**Given material**

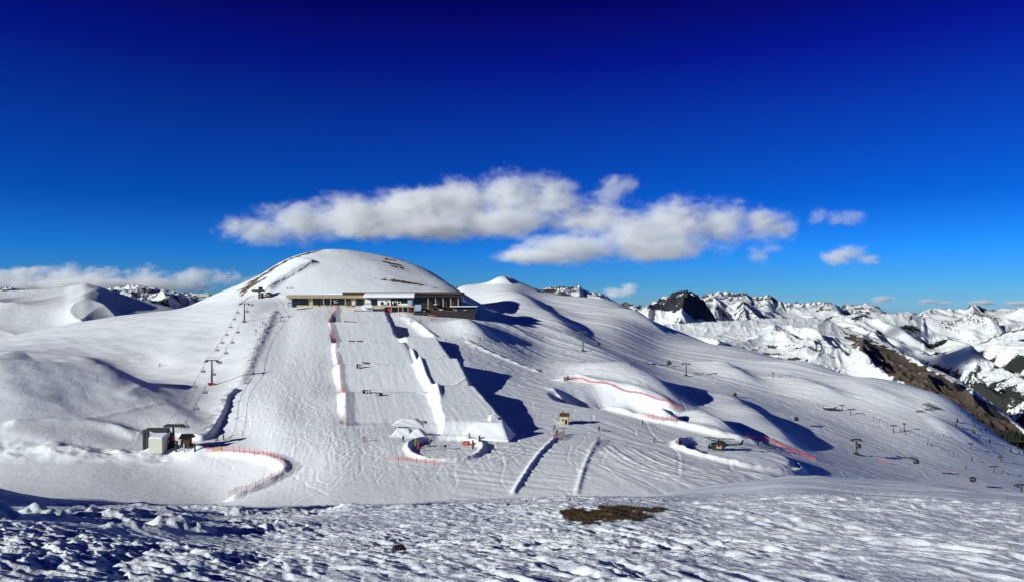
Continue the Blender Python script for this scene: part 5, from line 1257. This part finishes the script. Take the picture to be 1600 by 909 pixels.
def person_mesh(pose, jk, pa, hl):
    P = POSES[pose]; V = []; E = []; Rr = []; bone = []
    def v(p, r): V.append(p); Rr.append(r); return len(V) - 1
    def e(a, b, m): E.append((a, b)); bone.append((a, b, m))
    pel = v(P['pel'], .155); sp = v(P['sp'], .15); ch = v(P['ch'], .17); nk = v(P['nk'], .075); hd = v(P['hd'], .115); tp = v(P['tp'], .085)
    e(pel, sp, 0); e(sp, ch, 0); e(ch, nk, 0); e(nk, hd, 3); e(hd, tp, 2)
    for s in (-1, 1):
        mx_ = lambda p: (p[0] * s, p[1], p[2])
        kn, an, to = P['kn'], P['an'], P['to']
        if pose == 'walk' and s < 0: kn, an, to = (.11, .02, .50), (.12, .26, .14), (.13, .10, .06)
        hp = v((.10 * s, P['pel'][1], P['pel'][2] - .08), .11); k = v(mx_(kn), .08); a = v(mx_(an), .075); t = v(mx_(to), .055)
        e(pel, hp, 1); e(hp, k, 1); e(k, a, 1); e(a, t, 4)
        sh = v(mx_(P['sh']), .085); el = v(mx_(P['el']), .066); ha = v(mx_(P['ha']), .055)
        ft = v((P['ha'][0] * s * .97, P['ha'][1] - .09, P['ha'][2] - .03), .04)
        e(ch, sh, 0); e(sh, el, 0); e(el, ha, 0); e(ha, ft, 4)
    me = bpy.data.meshes.new('person'); me.from_pydata(V, E, []); o = bpy.data.objects.new('person', me); col.objects.link(o)
    sk_ = o.modifiers.new('skin', 'SKIN'); sk_.use_smooth_shade = True
    for i, r_ in enumerate(Rr): me.skin_vertices[0].data[i].radius = (r_, r_)
    me.skin_vertices[0].data[0].use_root = True
    sb_ = o.modifiers.new('sub', 'SUBSURF'); sb_.levels = 1; sb_.render_levels = 1
    dg = bpy.context.evaluated_depsgraph_get(); m2 = bpy.data.meshes.new_from_object(o.evaluated_get(dg)); bpy.data.objects.remove(o)
    A = np.array([V[a] for a, b, m in bone]); B = np.array([V[b] for a, b, m in bone]); mi = [m for a, b, m in bone]
    n = len(m2.polygons); cs = np.empty(n * 3); m2.polygons.foreach_get('center', cs); cs = cs.reshape(-1, 3)
    d = B - A; l2 = (d ** 2).sum(1); tt = np.clip(((cs[:, None] - A) * d).sum(2) / l2, 0, 1); dist = np.linalg.norm(cs[:, None] - A - tt[..., None] * d, axis=2)
    idx = np.array(mi)[dist.argmin(1)]
    for m in (jk, pa, hl, 'skin', 'black'): m2.materials.append(M[m])
    m2.polygons.foreach_set('material_index', idx.astype(np.int32)); m2.polygons.foreach_set('use_smooth', [True] * n)
    return m2
for nm, c in (('c_orange', (.62, .12, .03)), ('c_navy', (.02, .03, .08)), ('c_black', (.012, .012, .014)), ('c_red', (.45, .03, .03)), ('c_brown', (.10, .06, .03)), ('c_green', (.04, .09, .03)), ('c_blue', (.03, .10, .32)), ('c_grey', (.12, .12, .13)), ('c_teal', (.03, .16, .18)), ('c_white', (.7, .7, .7))):
    M[nm] = mat(nm[2:] + '_cloth', c, .8, 0, .15, .15, 6)
_cache = {}
def person(px, py, pose, jk, pa, label, rz=0, skis=True, group=None, dmin=125, z=None, hl='c_black', mini=False, xyz=None):
    gpt = Vector(xyz) if xyz else hit(px, py, dmin)
    key = (pose, jk, pa, hl)
    if key not in _cache: _cache[key] = person_mesh(*key)
    body = bpy.data.objects.new('person' if mini else 'body', _cache[key]); col.objects.link(body)
    if mini:
        body.location = gpt; body.rotation_euler = (0, 0, rz); return tag(body, label, 'person', group)
    t = thing('person', label, 'person', gpt, rz, group); body.parent = t
    P = POSES[pose]; h_ = P['hd']
    MB().ell((h_[0], h_[1] + .02, h_[2] + .06), (.145, .155, .12), 12, 8).build('helmet', M[hl], t, True)
    MB().box((h_[0], h_[1] - .12, h_[2] + .02), (.17, .06, .07)).build('goggles', M['glass'], t, bev=.01)
    if skis:
        for s in (-1, 1):
            MB().add([(s * .14 - .05, .75, .03), (s * .14 + .05, .75, .03), (s * .14 + .05, -.8, .03), (s * .14 - .05, -.8, .03), (s * .14 + .05, -1.0, .12), (s * .14 - .05, -1.0, .12),
                      (s * .14 - .05, .75, .0), (s * .14 + .05, .75, .0), (s * .14 + .05, -.8, .0), (s * .14 - .05, -.8, .0), (s * .14 + .05, -1.0, .09), (s * .14 - .05, -1.0, .09)],
                     [(0, 1, 2, 3), (3, 2, 4, 5), (9, 8, 7, 6), (11, 10, 8, 9), (0, 6, 7, 1), (1, 7, 8, 2), (2, 8, 10, 4), (4, 10, 11, 5), (5, 11, 9, 3), (3, 9, 6, 0)]).build('ski', M['c_red'], t)
            ha = P['ha']; MB().tube([(ha[0] * s, ha[1] - .06, ha[2] + .1), (ha[0] * s * 1.25, ha[1] + (.35 if pose == 'ski' else .05), .0)], .018, 5).build('ski_pole', M['steel'], t)
    return t
pi = math.pi
person(569, 689, 'ski', 'c_orange', 'c_orange', 'skier in an orange suit alone on the open piste below the jump park', .2, hl='c_orange')
person(630, 690, 'stand', 'c_black', 'c_navy', 'person in dark clothes standing in front of the small snow kickers', .6, skis=False)
person(734, 684, 'ski', 'c_brown', 'c_black', 'skier in brown jacket just above the red cushion of the small ring', -1.2)
person(337.5, 688, 'stand', 'c_black', 'c_navy', 'person in black, left of the three waiting right of the lift hut', .4)
person(340.2, 687.5, 'stand', 'c_navy', 'c_black', 'person in navy, middle one of the three right of the lift hut', -.5)
person(349, 687, 'stand', 'c_teal', 'c_black', 'person in teal, right one of the three right of the lift hut', 1.2)
person(870, 680, 'stand', 'c_black', 'c_black', 'person in black at the red net on the left snow bank', .3, skis=False)
person(866.5, 670, 'ski', 'c_grey', 'c_black', 'skier in grey gliding just below the stone hut', -.8)
person(936, 674, 'stand', 'c_black', 'c_black', 'person in black standing alone above the right snow bank', -.2, skis=False)
person(1022, 691, 'ski', 'c_navy', 'c_black', 'skier in navy crouching on the piste left of the helicopter ring', .9)
person(1004, 663, 'walk', 'c_green', 'c_black', 'person in dark green walking along the long white snow lip', 1.4, skis=False)
person(1063, 694, 'stand', 'c_black', 'c_navy', 'person in dark clothes at the left edge of the helicopter ring', .5, skis=False)
person(1108, 704, 'stand', 'c_navy', 'c_black', 'person in navy standing at the nose of the helicopter', 1.3, skis=False)
person(1184.7, 697.5, 'stand', 'c_black', 'c_black', 'first of three people on the bank right of the helicopter, in black', .2)
person(1190, 697, 'stand', 'c_grey', 'c_black', 'second of three people on the bank right of the helicopter, in grey', -.4)
person(1200.5, 698, 'ski', 'c_navy', 'c_black', 'third of three people on the bank right of the helicopter, bent forward', 1.2)
person(642, 503, 'ski', 'c_black', 'c_grey', 'skier left of three below the terrace, beside the run-in ramp', 1.0, dmin=400)
person(657, 503.5, 'ski', 'c_navy', 'c_black', 'skier in the middle of three below the terrace', .6, dmin=400)
person(675, 501, 'stand', 'c_black', 'c_black', 'person in black, right one of three below the terrace', .1, dmin=400)
person(696, 533, 'ski', 'c_grey', 'c_black', 'skier right beside the edge of the right-hand jump landings', .9)
person(750.5, 531, 'stand', 'c_black', 'c_black', 'person in black at the edge of the big shadow above the orange posts', -.4)
person(744, 546, 'ski', 'c_teal', 'c_black', 'skier in teal just below the row of orange course posts', .8)
person(400, 519, 'walk', 'c_black', 'c_navy', 'skier in black on the track beside the chairlift, left of two', .4)
person(413, 518, 'stand', 'c_navy', 'c_black', 'skier in navy on the track beside the chairlift, right of two', -.6)
person(410.5, 506, 'ski', 'c_grey', 'c_black', 'skier in grey uphill of the two beside the chairlift', .6)
person(415, 508, 'ski', 'c_red', 'c_black', 'skier in red jacket uphill of the two beside the chairlift', -.3)
person(439, 502, 'ski', 'c_black', 'c_grey', 'skier on the wide run below the restaurant, left of a close pair', .2)
person(443.5, 503, 'ski', 'c_navy', 'c_black', 'skier on the wide run below the restaurant, right of a close pair', .9)
person(249.5, 572, 'ski', 'c_black', 'c_black', 'lone skier crossing the white slope left of the chairlift', pi / 2)
for a in ((449, 452.5, 'c_black', 'tiny person above the restaurant roof, left of three'), (453, 452, 'c_navy', 'tiny person above the restaurant roof, middle of three'), (456.5, 452, 'c_grey', 'tiny person above the restaurant roof, right of three')):
    person(a[0], a[1], 'stand', a[2], 'c_black', a[3], .3, mini=True, dmin=475)
for x_, jk, lab in ((512, 'c_black', 'person in black before the long window front of the restaurant'), (545, 'c_red', 'person in red before the brown restaurant door'), (553.5, 'c_navy', 'person in navy by the pale door panel of the restaurant')):
    p = at(x_, 478, 449); person(0, 0, 'stand', jk, 'c_black', lab, .5, skis=False, xyz=(p.x, p.y, ground(p.x, p.y)))
for px, py, pose, jk, lab, dm in ((986, 572, 'stand', 'c_black', 'tiny person on the shadow ridge, left of two', 300), (990, 572, 'stand', 'c_navy', 'tiny person on the shadow ridge, right of two', 300), (884, 471, 'ski', 'c_black', 'tiny skier high on the slope under the brown crest', 500),
        (1119, 546, 'ski', 'c_black', 'tiny skier on the hillside under the skyline, left of a pair', 400), (1123, 546.5, 'ski', 'c_navy', 'tiny skier on the hillside under the skyline, right of a pair', 400), (1234, 589, 'ski', 'c_black', 'tiny skier alone on the upper right hillside', 300),
        (1407, 674, 'ski', 'c_black', 'tiny skier just right of the taller T pole', 300), (1415, 678, 'ski', 'c_red', 'tiny skier in red right below the thin single pole', 300), (1449, 695, 'ski', 'c_navy', 'tiny skier on the pale run above the low cabin', 300), (1455, 696, 'ski', 'c_black', 'tiny dark skier close to a piste marker on the pale run', 300),
        (1472, 702, 'ski', 'c_grey', 'tiny grey skier midway down the pale run', 300), (1519, 720, 'ski', 'c_black', 'tiny skier above the wide T pole, in black', 300), (1567, 739, 'ski', 'c_navy', 'tiny skier lowest on the pale run near the right edge', 300), (1509, 734, 'ski', 'c_black', 'tiny skier above the lowest gondola cabin', 300)):
    person(px, py, pose, jk, 'c_black', lab, random.random() * 2, mini=True, dmin=dm)
gg = hit(943, 672); t = thing('sled', 'grey rescue sled lying on the snow beside the person in black', 'sled', gg, 1.3)
MB().box((0, 0, .22), (.5, 1.7, .25)).build('tray', M['c_grey'], t, bev=.08); MB().tube([(-.2, .8, .3), (-.2, 1.6, .8), (.2, 1.6, .8), (.2, .8, .3)], .03, 5).build('handle', M['steel_dark'], t)
SKYRAMP = [(0.0, (.20, .42, .75, 1)), (.024, (.125, .41, .79, 1)), (.0695, (.042, .37, .96, 1)), (.13, (.010, .23, .78, 1)), (.228, (.013, .133, .68, 1)),
           (.306, (.013, .037, .57, 1)), (.378, (.015, .010, .33, 1)), (.6, (.012, .008, .16, 1)), (1.0, (.010, .006, .10, 1))]
EXPO = 0.12
# ------------------------------------------------------------------ light, sky, camera
SUN_EL, SUN_AZ = R(17.5), R(240)           # azimuth clockwise from +Y (the viewing direction)
sd = Vector((math.sin(SUN_AZ) * math.cos(SUN_EL), math.cos(SUN_AZ) * math.cos(SUN_EL), math.sin(SUN_EL)))
sl_ = bpy.data.lights.new('sun', 'SUN'); sl_.energy = 5.0; sl_.angle = R(.5); sl_.color = (.97, 1.0, .93)
so = bpy.data.objects.new('sun', sl_); col.objects.link(so); so.rotation_euler = sd.to_track_quat('Z', 'Y').to_euler()
w = bpy.data.worlds.new('World'); scene.world = w; w.use_nodes = True; nt = w.node_tree
bg = nt.nodes['Background']; bg.inputs['Strength'].default_value = .11
sk = nt.nodes.new('ShaderNodeTexSky'); sk.sky_type = 'NISHITA'; sk.sun_disc = False; sk.sun_elevation = SUN_EL; sk.sun_rotation = SUN_AZ
sk.altitude = 2800; sk.air_density = 1.0; sk.dust_density = .2; sk.ozone_density = 3.0
# deepen the polarised high-altitude blue towards the zenith
tc = nt.nodes.new('ShaderNodeTexCoord'); sp = nt.nodes.new('ShaderNodeSeparateXYZ'); nt.links.new(tc.outputs['Generated'], sp.inputs[0])
cr = nt.nodes.new('ShaderNodeValToRGB'); el = cr.color_ramp.elements
el[0].position = 0.0; el[0].color = SKYRAMP[0][1]; el[1].position = SKYRAMP[-1][0]; el[1].color = SKYRAMP[-1][1]
for p, c in SKYRAMP[1:-1]:
    e = el.new(p); e.color = c
nt.links.new(sp.outputs['Z'], cr.inputs['Fac'])
mx = nt.nodes.new('ShaderNodeMix'); mx.data_type = 'RGBA'; mx.blend_type = 'MULTIPLY'; mx.inputs['Factor'].default_value = 1
nt.links.new(sk.outputs['Color'], mx.inputs['A']); nt.links.new(cr.outputs['Color'], mx.inputs['B'])
nt.links.new(mx.outputs['Result'], bg.inputs['Color'])
cd = bpy.data.cameras.new('camera'); cd.sensor_width = 36; cd.lens = F / 1600 * 36; cd.shift_y = (HY - 454.5) / 1600
cd.clip_start = .2; cd.clip_end = 60000
co = bpy.data.objects.new('camera', cd); col.objects.link(co); co.rotation_euler = (R(90), 0, 0); scene.camera = co
scene.view_settings.view_transform = 'Standard'; scene.view_settings.look = 'None'
scene.view_settings.gamma = 1; scene.view_settings.exposure = EXPO; scene.view_settings.use_curve_mapping = False
cy = scene.cycles
scene.render.engine = 'CYCLES'
cy.max_bounces = 12; cy.diffuse_bounces = 3; cy.glossy_bounces = 2; cy.volume_bounces = 10; cy.transparent_max_bounces = 16
cy.use_adaptive_sampling = True; cy.adaptive_threshold = .02; cy.use_denoising = True
try: cy.denoiser = 'OPENIMAGEDENOISE'
except Exception: pass
cy.volume_max_steps = 256
cy.sample_clamp_indirect = 6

**Task statement**
Using the material above, copy every line in which the string "scene" occurs.

**The completed task**
Continue the Blender Python script for this scene: part 5, from line 1257. This part finishes the script. Take the picture to be 1600 by 909 pixels.
w = bpy.data.worlds.new('World'); scene.world = w; w.use_nodes = True; nt = w.node_tree
co = bpy.data.objects.new('camera', cd); col.objects.link(co); co.rotation_euler = (R(90), 0, 0); scene.camera = co
scene.view_settings.view_transform = 'Standard'; scene.view_settings.look = 'None'
scene.view_settings.gamma = 1; scene.view_settings.exposure = EXPO; scene.view_settings.use_curve_mapping = False
cy = scene.cycles
scene.render.engine = 'CYCLES'